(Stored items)

------------

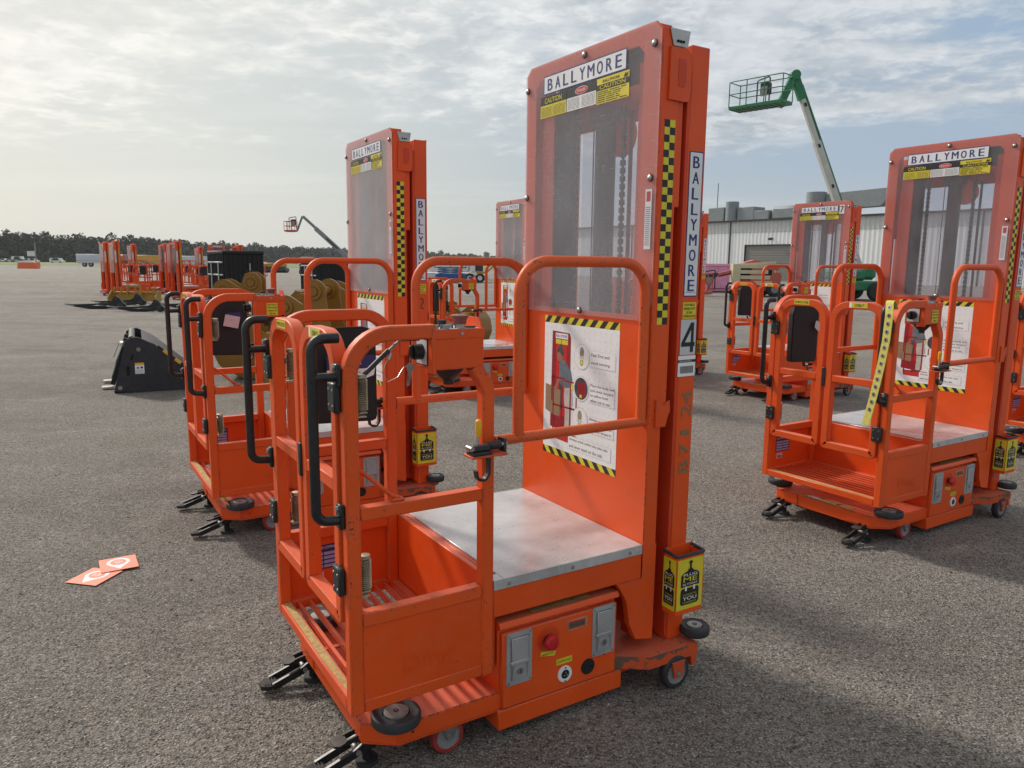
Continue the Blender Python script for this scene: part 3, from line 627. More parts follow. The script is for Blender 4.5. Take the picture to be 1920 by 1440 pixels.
    for s_ in (1,-1):
        y=s_*Yc; xf=1.0-T/2; xr=.566+T/2; b=MB()
        if s_>0:
            b.sq(fil([(xf,y,.228),(xf,y,1.243),(.757,y,1.243)],.12,9),T,T,OT,(0,1,0))
            b.sq(fil([(xr,y,.228),(xr,y,1.085),(.625,y,1.145)],.075,7),T,T,OT,(0,1,0)); b.box(.745,.759,y-T/2-.002,y+T/2+.001,1.13,1.262,OT)
        else:
            b.sq(fil([(xf,y,.228),(xf,y,1.243),(xr,y,1.243),(xr,y,.228)],[0,.12,.10,0],9),T,T,OT,(0,1,0))
        i=.0008
        b.box(xr+T/2,xf-T/2,y-T/2+i,y+T/2-i,.762,.796,OT); b.box(xr+T/2,xf-T/2,y-T/2+i,y+T/2-i,.470,.507,OT); b.box(xr+T/2,xf-T/2,y-T/2+i,y+T/2-i,.2285,.262,OT)
        P(b,'side_frame')
        b=MB(); b.box(xr+T/2,xf-T/2,s_*(W-.010),s_*(W-.004),.258,.474,O,.0005); 
        if s_>0: b.box(.962,.988,W-.0005,W+.0002,.24,.4,O,.0001) if 0 else b.text('*Ding',near(W-.0042),-.77,.325,.055,O,.0016,w=.15)
        P(b,'toe_panel')
    b=MB(); b.tube([(.93,Yc,.98),(.80,Yc-.01,.90),(.72,Yc,.80)],.006,OT,8) if 0 else b.tube([(.965,.318,.895),(.935,.325,.875),(.868,.340,.812),(.845,.345,.802)],.006,OT,8); b.box(.835,.870,.333,.357,.796,.804,OT); P(b,'brace_rod')
    # company label inside the far toe panel
    b=MB(); fi=F((0,-W+.0105,0),(-1,0,0),(0,0,1)); c0=-.84
    b.rect(fi,c0-.06,.345,c0+.06,.435,.0006,'bluelabel'); b.text('BALLYMORE COMPANY',fi,c0,.424,.009,'white',.0011,w=.108)
    for i in range(4):
        for j in range(2): b.rect(fi,c0-.056+j*.058,.350+i*.0155,c0-.002+j*.056,.3605+i*.0155,.0011,'lilac')
    P(b,'company_label')
    b=MB(); b.rect(fi,c0-.05,.305,c0+.0,.335,.0006,'pinkpaper')
    for i in range(14): b.rect(fi,c0-.042+i*.0026,.309,c0-.042+i*.0026+(.0012 if i%3 else .0018),.322,.0011,'ink')
    P(b,'barcode_label')
    # gates
    for s_ in (1,-1):
        yo=.322*s_; yi=.010*s_; z0,z1=.468,1.250; a=T/2*s_; xc=.988
        b=MB(); path=fil([(xc,yo-a,(z0+z1)/2),(xc,yo-a,z1-T/2),(xc,yi+a,z1-T/2),(xc,yi+a,z0+T/2),(xc,yo-a,z0+T/2)],[0,.085,.085,.004,.004],8,closed=True)
        b.sweep(path,[(T/2-.003,-T/2),(T/2,-T/2+.003),(T/2,T/2-.003),(T/2-.003,T/2),(-T/2+.003,T/2),(-T/2,T/2-.003),(-T/2,-T/2+.003),(-T/2+.003,-T/2)],OT,N=(1,0,0),closed=True)
        b.box(xc-T/2+.001,xc+T/2-.001,min(yi+2*a,yo-2*a),max(yi+2*a,yo-2*a),.828,.862,OT)
        gt=P(b,'gate_leaf',loc=(.97,yo,0))
        f=front(xc+T/2); b=MB(); yc=(yo+yi)/2-.0*s_
        if s_>0: b.flat([(yc-.048,1.220),(yc+.052,1.220),(yc+.05,1.246),(yc-.048,1.246)],f,.0007,'paper'); b.rect(f,yc-.034,1.221,yc+.05,1.245,.0012,'yellow'); b.text('*ONLY',f,yc+.008,1.233,.014,'ink',.0018,w=.05)
        else: b.rect(f,yc-.048,1.221,yc+.048,1.245,.0007,'yellow'); b.text('*EMPLOYEE',f,yc,1.233,.012,'ink',.0015,w=.082)
        o=P(b,'gate_label',gt,loc=(.97,yo,0)); o.location=(0,0,0)
        if s_<0:
            b=MB(); b.box(xc-.006,xc+.026,-.010,.012,.80,.90,'black_plastic',.003); o=P(b,'latch_plate',gt,loc=(.97,yo,0)); o.location=(0,0,0)
        for zc in (1.085,.60):
            b=MB(); b.box(1.0015,1.020,s_*.300,s_*.352,zc-.038,zc+.038,'black_plastic',.004)
            for yy in (.312,.340):
                for dz in (-.02,.02): b.lathe([(.0035,0),(.003,.0015),(0,.002)],(1.020,s_*yy,zc+dz),(1,0,0),'steel',10)
            P(b,'hinge')
            b=MB(); xx,yy=.945,s_*(W-.012 if 0 else .335); xx=.938; b.box(.9575,.9605,yy-.03,yy+.008,zc-.055,zc+.055,'zinc',.001); b.box(xx-.006,.9575,yy-.024 if s_>0 else yy-.01,yy+.01 if s_>0 else yy+.024,zc-.056,zc-.052,'zinc',.001); b.cyl((xx,yy-.014*s_,zc-.045),(xx,yy-.014*s_,zc+.045),.009,'dull_steel',12)
            for i in range(15): b.lathe([(.0145,-.0022),(.018,0),(.0145,.0022)],(xx,yy-.014*s_,zc-.038+i*.0054),(0,0,1),'zinc',14)
            b.lathe([(0,.0),(.015,0),(.015,.008),(.009,.010),(0,.010)],(xx,yy-.014*s_,zc+.045),(0,0,1),'zinc',14); b.box(xx-.012,xx+.012,yy-.03*s_,yy,zc+.043,zc+.047,'zinc',.001); b.box(xx-.012,xx+.012,yy-.03*s_,yy,zc-.048,zc-.044,'zinc',.001)
            P(b,'gate_spring')
        # grab handle
        y=s_*.347; b=MB(); r_=.0130
        b.tube(fil([(1.004,y,1.236),(1.072,y,1.236),(1.072,y,.775),(1.016,y,.770)],[0,.062,.055,0],9),r_,'black_grip',14)
        b.cyl((1.072,y,1.140),(1.014,y,1.140),.0115,'black_grip',14); b.box(1.0005,1.016,y-.018,y+.014,1.115,1.172,'black_grip',.004); b.box(1.0005,1.016,y-.018,y+.014,.745,.812,'black_grip',.004)
        for zc in (1.164,.800): b.cyl((1.014,y,zc),(1.022,y,zc),.008,'dull_steel',6)
        P(b,'grab_handle')
    # control box on the near rail
    b=MB(); b.box(.602,.752,.262,W,1.140,1.236,O,.003); b.box(.600,.753,.2605,W+.001,1.222,1.248,O,.002); b.prism([(.27,1.246),(.362,1.246),(.350,1.274),(.283,1.276)],F((.603,0,0),(0,1,0),(0,0,1)),0,.004,O); b.cyl((.67,W+.001,1.236),(.67,W+.004,1.236),.005,'steel',12); cb=P(b,'control_box')
    b=MB(); b.rect(top(1.248),.615,.266,.750,.362,.0008,'white'); P(b,'control_plate',cb)
    for nm,x,y,r_,h,m_ in (('switch_ring',.738,.338,.013,.010,'steel'),('switch_ring',.712,.350,.013,.010,'steel'),('selector_knob',.688,.330,.011,.010,'steel')):
        b=MB(); b.lathe([(0,0),(r_,0),(r_,h),(r_*.8,h),(r_*.75,h*.7),(0,h*.7)],(x,y,1.2488),(0,0,1),m_,20); b.cyl((x,y,1.2488),(x,y,1.2488+h*.8),r_*.72,'knobred' if r_>.012 else 'ink',14); P(b,nm,cb)
    b=MB(); b.cyl((.665,.345,1.2488),(.665,.345,1.260),.014,'steel',20); b.lathe([(.013,.010),(.018,.013),(.019,.022),(.024,.030),(.024,.034),(.016,.037),(0,.038)],(.665,.345,1.2488),(0,0,1),'puck',24); b.cyl((.695,.300,1.2488),(.695,.300,1.268),.012,'ink',14); P(b,'stop_button',cb)
    b=MB(); b.lathe([(0,0),(.016,0),(.016,.004),(0,.005)],(.632,.34,1.2488),(0,0,1),'ink',18); P(b,'switch_cap',cb)
    b=MB(); fr=front(.759); b.obox(fr,.275,.345,1.150,1.222,0,.002,'ink',.0005); b.rect(fr,.278,1.153,.342,1.219,.0025,'blankgrey'); b.cyl((.7615,.31,1.186),(.785,.31,1.186),.021,'ink',22); b.box(.785,.797,.305,.315,1.168,1.204,'ink',.003); P(b,'key_switch',cb)
    b=MB(); b.lathe([(0,0),(.043,0),(.041,-.006),(.018,-.033),(.015,-.035),(.015,-.046),(0,-.046)],(.685,.318,1.1395),(0,0,1),'black_plastic',24); P(b,'cable_cover',cb)
    # knee pad clipped inside the far rail
    b=MB(); b.prism([(.645,.890),(.650,.878),(.662,.872),(.86,.880),(.872,.884),(.878,.897),(.882,1.15),(.876,1.175),(.862,1.192),(.84,1.202),(.69,1.203),(.667,1.196),(.651,1.182),(.646,1.16)],F((0,-.316,0),(1,0,0),(0,0,1)),-.0,.026,'black_pad'); 
    b.prism([(.652,.893),(.665,.880),(.86,.888),(.871,.90),(.875,1.15),(.866,1.175),(.84,1.194),(.69,1.195),(.664,1.185),(.653,1.16)],F((0,-.316,0),(1,0,0),(0,0,1)),-.004,.0005,'black_pad'); pad=P(b,'back_pad')
    # flip-up guard rails
    for s_ in (1,-1):
        y=s_*.350; r_=.0155; b=MB()
        b.tube([(.560,y,.925),(-.068,y,.925)],r_,OT,14); b.tube(fil([(.478,y,.925),(.478,y,1.429),(.014,y,1.429),(.014,y,.925)],.092,9),r_+.0012,OT,14)
        b.cyl((-.072,y,.925),(-.068,y,.925),.012,'steel',6); gr=P(b,'guard_rail')
        b=MB(); fr=near(s_*.3695) if s_>0 else F((0,-.3695,0),(1,0,0),(0,0,1)); k=-1 if s_>0 else 1
        b.prism([(k*a,c_) for a,c_ in ((-.028,.995),(-.048,.995),(-.05,.985),(-.062,.975),(-.075,.985),(-.086,.990),(-.088,.955),(-.080,.940),(-.070,.905),(-.028,.905))],fr,0,.006,O); P(b,'rail_bracket')
        b=MB(); ya=s_*.362; yb=s_*.42
        b.box(.555,.665,min(ya,yb),max(ya,yb),.899,.905,O,.001); b.box(.548,.556,s_*.385-.018,s_*.385+.018,.895,.942,'dark_steel',.001); b.box(.60,.660,s_*.395-.022,s_*.395+.022,.9055,.915,'black_plastic',.002)
        b.box(.60,.655,s_*.395-.012,s_*.395+.012,.9155,.932,'dark_steel',.003); b.cyl((.600,s_*.395,.926),(.565,s_*.395,.926),.012,'black_plastic',14); b.cyl((.565,s_*.395,.926),(.545,s_*.395,.926),.007,'steel',12); b.cyl((.66,s_*.395-.014,.925),(.66,s_*.395+.014,.925),.007,'steel',12)
        b.cyl((.638,s_*.395,.93),(.634,s_*.395,.957),.004,'steel',8)
        lt=P(b,'rail_latch')
        b=MB(); b.lathe([(0,0),(.006,0),(.0085,.010),(.0095,.034),(.0085,.044),(.004,.048),(0,.048)],(.634,s_*.395,.955),(-.02,0,1),'hookyellow',14); P(b,'latch_lever',lt)
        b=MB(); b.sweep(fil([(.605,s_*.400,.899),(.605,s_*.400,.850),(.617,s_*.400,.832),(.640,s_*.400,.836),(.645,s_*.400,.862)],.012,4),[(.008,-.0035),(.008,.0035),(-.008,.0035),(-.008,-.0035)],'black_plastic',N=(0,1,0)); P(b,'belt_hook',lt)
    # charger cord bucket on the near column
    b=MB(); x0,x1,y0,y1=-.224,-.100,.364,.428; th=.003
    b.box(x0,x1,y0,y0+th,.262,.482,O,.0005); b.box(x0,x1,y1-th,y1,.262,.468,O,.0005); b.box(x0,x0+th,y0+th,y1-th,.262,.468,O,.0005); b.box(x1-th,x1,y0+th,y1-th,.262,.468,O,.0005); b.box(x0+th,x1-th,y0+th,y1-th,.262,.266,O,.0005)
    cbk=P(b,'cord_bucket')
    b=MB(); b.tube(fil([(x0,y0,.476),(x0,y1,.470),(x1,y1,.470),(x1,y0,.476)],.008,3),.006,'rubber',8); P(b,'rim_trim',cbk)
    b=MB(); plug_label(b,near(y1),(.224+.100)/2,.279,.116,.178); P(b,'plug_in_sticker',cbk)
    b=MB(); plug_label(b,front(x1),(y0+y1)/2-.0,.279,.060,.178,False); P(b,'plug_in_sticker',cbk)
    return L
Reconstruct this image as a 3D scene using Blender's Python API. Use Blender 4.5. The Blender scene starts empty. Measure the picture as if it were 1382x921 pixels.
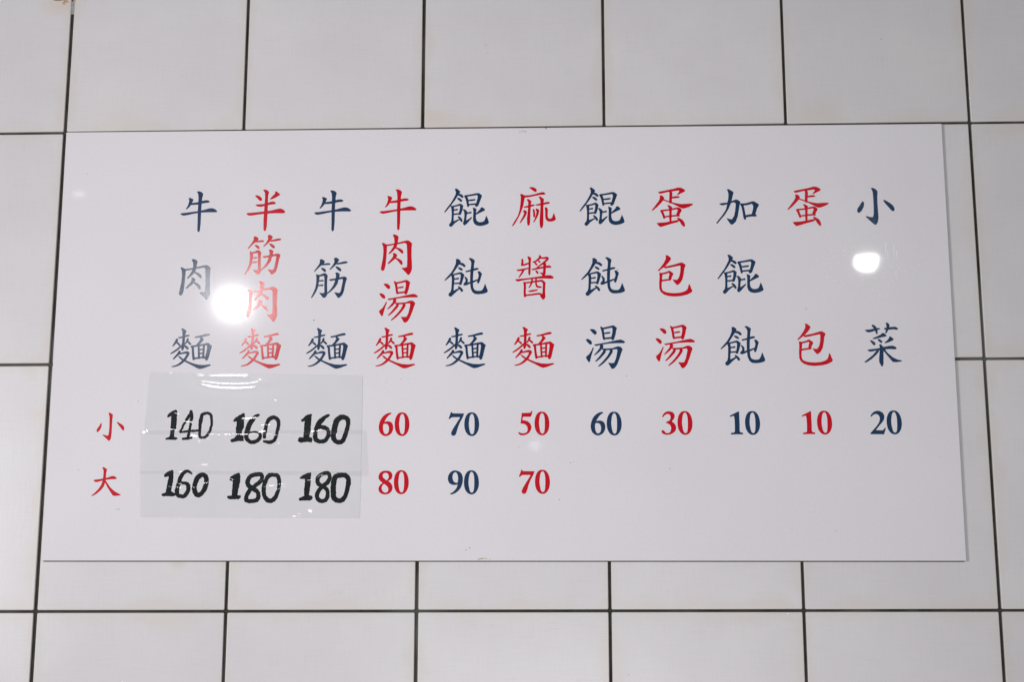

------------

> _WHAT IS EXPECTED_:
Across the entries, how many lines hold the word "Blender"? Say only the number.

> _SOLUTION TO THE PROBLEM_:
2